Fácil de empezar, imposible de terminar. Porque, seamos honestos, cualquiera puede declarar su amor con un par de mensajes cursis, una cita con velas y unas promesas que suenan más bonitas de lo que realmente son. Todo es risas, mariposas en el estómago y playlists compartidas, hasta que la fase de enamoramiento se evapora y, de repente, te das cuenta de que firmaste un contrato de guerra sin leer la letra pequeña.
Las trincheras se forman con los primeros “¿Quién es ese(a)?” y “Ya no me hablas como antes”, las municiones son los celos, las inseguridades y los reproches reciclados.

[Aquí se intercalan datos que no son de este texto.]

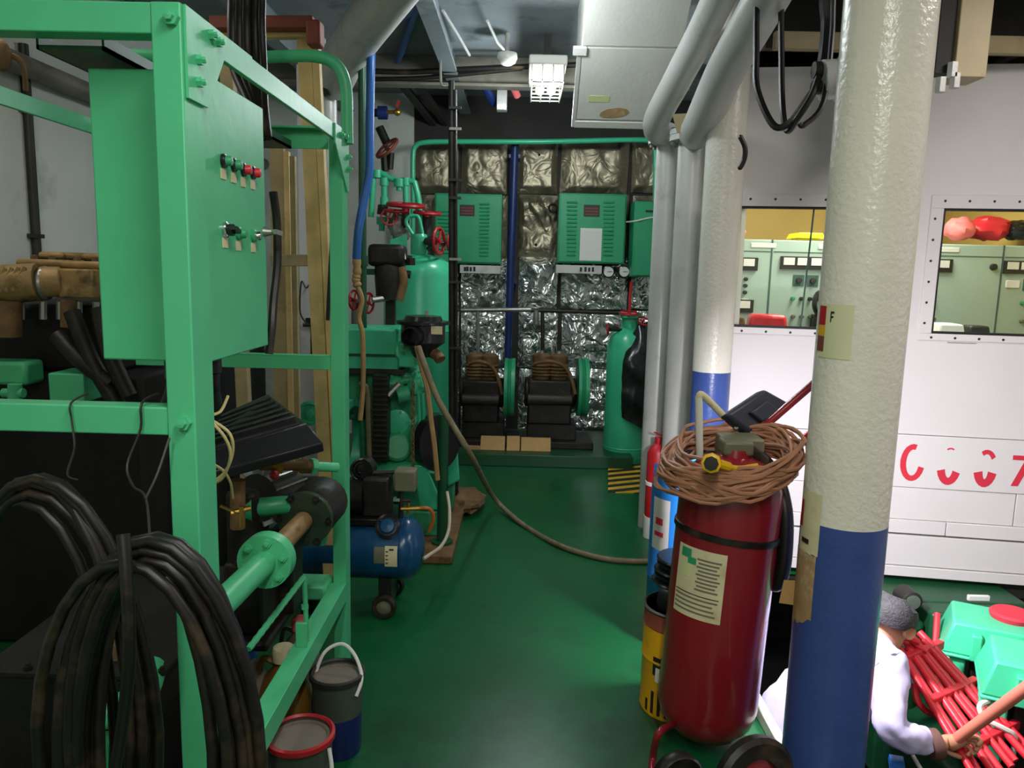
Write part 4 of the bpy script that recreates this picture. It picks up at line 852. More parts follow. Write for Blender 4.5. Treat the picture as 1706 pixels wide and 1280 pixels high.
# =================================================================== CANS, DRUM AND SMALL EXTINGUISHER
yc = Thing('paint_drum', 'dented yellow and red paint drum behind the big extinguisher', 'paint can')
cB = Wz(1105, 1192, 0); cB = V((cB.x + .05, cB.y + .07, 0)); Rr = .125; zr = W(1085, 1010, cB.y).z; zt_ = zr + .06
yc.part('yellow_body', la([(Rr, 0), (Rr + .003, .01), (Rr, .02), (Rr, .2), (Rr + .004, .21), (Rr, .22), (Rr, zr - .06)], cB, (0, 0, 1), 30), 'yellow')
yc.part('red_band', la([(Rr, zr - .06), (Rr + .003, zr - .055), (Rr, zr - .05), (Rr, zr)], cB, (0, 0, 1), 30), 'redbrown')
yc.part('black_rim', la([(Rr, zr), (Rr + .005, zr + .008), (Rr - .004, zr + .012), (Rr - .008, zr - .02), (0, zr - .03)], cB, (0, 0, 1), 30), 'black')
def cyl_sheet(c, r, a0, a1, z0, z1): return MB().grid(lambda u, v: V((c.x + math.sin(math.radians(a0 + (a1 - a0) * u)) * r, c.y - math.cos(math.radians(a0 + (a1 - a0) * u)) * r, z0 + (z1 - z0) * v)), 8, 3)
yc.part('black_mark', cyl_sheet(cB, Rr + .0015, -52, -12, zr * .42, zr * .6), 'ink'); yc.part('white_mark', cyl_sheet(cB, Rr + .002, -46, -14, zr * .36, zr * .5), 'paper_white')
for i in range(5): yc.part('black_drip', cyl_sheet(cB, Rr + .0015, -66 + i * 13, -60 + i * 13, .01, .06 + .04 * ((i * 7) % 3)), 'ink')
yc.done()
sb = Thing('scrap_discs', 'stack of black discs and bent scrap on the yellow drum', 'scrap')
for i in range(5): sb.part('disc', la([(0, 0), (.1 - .006 * (i % 2), 0), (.105 - .006 * (i % 2), .006), (.1, .012), (0, .012)], V((cB.x + .004 * i, cB.y + .01, zr + .09 + i * .021)), (.03, 0, 1), 24), 'black_plastic')
sb.part('bent_scrap', MB().lathe([(.1, 0), (.115, .03), (.11, .07), (.09, .09)], V((cB.x, cB.y, zr + .005)), (.1, 0, 1), 16, 150, 330).cyl((cB.x, cB.y, zr), (cB.x, cB.y, zr + .1), .06, n=12), 'black_plastic'); sb.done()
bd = Thing('blue_drum', 'tall blue plastic drum with white label behind the extinguisher', 'drum')
cD = V((W(1146, 800, 3.2).x, 3.2, 0)); Rd = .15; zd = W(1120, 775, 3.1).z
bd.part('body', la([(Rd * .96, 0), (Rd, .02), (Rd, .3), (Rd + .006, .31), (Rd, .32), (Rd, zd - .12), (Rd * .92, zd - .05), (Rd * .5, zd), (Rd * .3, zd), (Rd * .3, zd + .03), (0, zd + .03)], cD, (0, 0, 1), 30), 'blue_can')
lbz0, lbz1 = W(1100, 925, 3.06).z, W(1100, 838, 3.06).z
l_ = bd.part('label', cyl_sheet(cD, Rd + .0015, -75, -38, lbz0, lbz1), 'paper_white'); bd.part('red_print', cyl_sheet(cD, Rd + .0025, -66, -50, lbz0 + .11, lbz0 + .14), 'red_ink', l_); bd.part('red_print', cyl_sheet(cD, Rd + .0025, -68, -48, lbz0 + .06, lbz0 + .08), 'red_ink', l_); bd.done()
se = Thing('fire_extinguisher', 'small red fire extinguisher with blue label strapped to the slim pipe', 'fire extinguisher')
cS = V((W(1094, 790, 4.55).x, 4.55, 0)); z0, z1 = W(1090, 862, 4.55).z, W(1090, 742, 4.55).z; rs = .062
se.part('cylinder', la([(rs * .9, z0), (rs, z0 + .015), (rs, z1 - .05), (rs * .75, z1 - .01), (rs * .3, z1 + .01), (rs * .3, z1 + .03)], cS, (0, 0, 1), 24), 'red')
se.part('valve', MB().cyl((cS.x, cS.y, z1 + .02), (cS.x, cS.y, z1 + .05), .022, n=12).bar(V((cS.x + .02, cS.y, z1 + .06)), V((cS.x - .03, cS.y - .03, z1 + .085)), .02, .008), 'red')
se.part('blue_label', cyl_sheet(cS, rs + .001, -25, 40, z1 - .18, z1 - .1), 'blue'); se.part('white_label', cyl_sheet(cS, rs + .0015, -20, 35, z0 + .04, z1 - .22), 'paper_white')
se.part('strap', la([(rs + .001, 0), (rs + .005, .002), (rs + .005, .022), (rs + .001, .024)], V((cS.x, cS.y, (z0 + z1) / 2 - .02)), (0, 0, 1), 24), 'paper_white')
se.part('stand', MB().cyl((cS.x, cS.y, 0), (cS.x, cS.y, z0 + .01), .066, n=20), 'white'); se.done()
hz = MB().hexa([V((p.x, p.y, z)) for z in (.0, .006) for p in (Wz(1013, 821, 0), Wz(1090, 824, 0), Wz(1090, 776, 0), Wz(1013, 773, 0))])
one('hazard_mat', hz, 'hazard', 'yellow and black striped warning mat on the deck near the pipes', 'floor mat')

# =================================================================== BUCKETS BY THE RACK
def bucket(c, r, h, split, ma, mb2, rim, label, bail):
    t = Thing('paint_bucket', label, 'bucket', 'buckets by the rack')
    t.part('lower_body', la([(r * .9, 0), (r * .92, .005), (r * .92 + (r * .08) * split, h * split)], c, (0, 0, 1), 32), mb2)
    t.part('upper_body', la([(r * .92 + r * .08 * split, h * split), (r, h), (r - .004, h), (r * .9 + r * .08 * split, h * split), (r * .92 + r * .08 * split, h * split)], c, (0, 0, 1), 32), ma)
    rm = t.part('rim', la([(r, h - .012), (r + .008, h - .008), (r + .008, h + .006), (r, h + .01), (r - .006, h + .004), (r, h - .012)], c, (0, 0, 1), 32), rim)
    t.part('lid', la([(0, h - .02), (r - .006, h - .02), (r - .006, h - .006), (r * .84, h - .006), (r * .82, h - .011), (0, h - .011)], c, (0, 0, 1), 32), 'lid_grey')
    t.part('bail_handle', tb(spline(bail, 8), .006, 8), 'paper_white'); t.done()
cK = V((-.575, 2.36, 0)); hK = .27; r = .073
bucket(cK, r + .01, hK, .52, 'pail_grey', 'navy_bucket', 'dark', 'navy and grey bucket with white bail handle beside the rack leg',
       [cK + V((r, -.05, hK - .05)), cK + V((r + .012, -.02, hK)), cK + V((r * .7, .03, hK + .05)), cK + V((0, .06, hK + .072)), cK + V((-r * .8, .05, hK + .04)), cK + V((-r - .01, 0, hK - .04))])
cK2 = V((-.60, 2.02, 0)); 
bucket(cK2, .09, .27, .35, 'pail_grey', 'red', 'red', 'red-rimmed grimy bucket nearest the camera under the rack',
       [cK2 + V((.09, -.03, .25)), cK2 + V((.10, -.045, .19)), cK2 + V((.088, -.06, .12)), cK2 + V((.06, -.09, .07)), cK2 + V((0, -.1, .05)), cK2 + V((-.07, -.07, .1)), cK2 + V((-.1, 0, .25))])

# =================================================================== BACK OF THE ROOM
def cabinet(name, label, px0, px1, py0, py1, Y, dep, louv, win=None, sheet=None):
    a = W(px0, py1, Y); b = W(px1, py0, Y); t = Thing(name, label, 'cabinet', 'green starter cabinets on the back wall')
    t.part('case', bx(a.x, b.x, Y, Y + dep, a.z, b.z), 'green_cab', bev=.006)
    d = t.part('door', bx(a.x + .012, b.x - .012, Y - .014, Y, a.z + .012, b.z - .012), 'green_cab', bev=.004)
    for lx0, lx1, ly0, ly1, n in louv:
        for i in range(n):
            p = W(lx0, ly0 + (ly1 - ly0) * i / (n - 1), Y); q = W(lx1, ly0, Y)
            t.part('louvre', MB().hexa([V((x, y, z)) for z, e in ((p.z - .008, .014), (p.z + .008, 0)) for x, y in ((p.x, Y - .014 - e), (q.x, Y - .014 - e), (q.x, Y - .012), (p.x, Y - .012))]), 'green_cab', d)
    if win:
        p = W(win[0], win[3], Y); q = W(win[1], win[2], Y); w_ = t.part('name_window', bx(p.x, q.x, Y - .018, Y - .013, p.z, q.z), 'dark', d)
        for i in range(3): t.part('window_strip', bx(p.x + .01, q.x - .01, Y - .02, Y - .017, p.z + .015 + i * .025, p.z + .026 + i * .025), 'redbrown', w_)
    if sheet:
        p = W(sheet[0], sheet[3], Y); q = W(sheet[1], sheet[2], Y); t.part('paper_sheet', bx(p.x, q.x, Y - .017, Y - .0142, p.z, q.z), 'paper_white', d)
    t.part('mounting_rail', MB().box(a.x + .03, a.x + .07, Y + dep, 7.3, a.z + .1, b.z - .1).box(b.x - .07, b.x - .03, Y + dep, 7.3, a.z + .1, b.z - .1), 'dark')
    return t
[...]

Lo que antes eran dulces “buenos días, mi amor” se convierten en “¿por qué tardaste tanto en responder?”. Cada discusión es un enfrentamiento táctico: tú lanzas argumentos, el otro esquiva con victimización y, cuando todo parece calmado, llega el contraataque pasivo-agresivo con un “haz lo que quieras” que, todos sabemos, significa exactamente lo contrario.
Intentas huir, pero sorpresa: la guerra no se acaba solo porque uno de los bandos se quiera retirar. No, no, no. El enemigo tiene en su arsenal las armas más letales: recuerdos, fotos, chats y, lo peor de todo, un conocimiento quirúrgico de tus puntos débiles. Y si crees que puedes negociar la paz con un “quedemos como amigos”, prepárate para la batalla psicológica de las indirectas en redes, el clásico “visto” letal y el despliegue estratégico de “nuevas amistades” que aparecen misteriosamente justo después de la ruptura.
Si logras salir con vida de esa guerra, piensas que todo ha terminado. Pero, ingenuo de ti, olvidas la guerra fría del post-rompimiento: las canciones tristes que te persiguen en cada café, los lugares que antes eran románticos y ahora son campos de batalla emocionales, y, por supuesto, el fatídico mensaje a las 2 am. que te recuerda que en el amor, como en la guerra, nadie sale ileso. Y peor aún, todos sabemos que eventualmente caerás en la tentación de volver a enlistarte en otra batalla. Porque, al final, ¿qué sería de la vida sin un poco de drama estratégico?.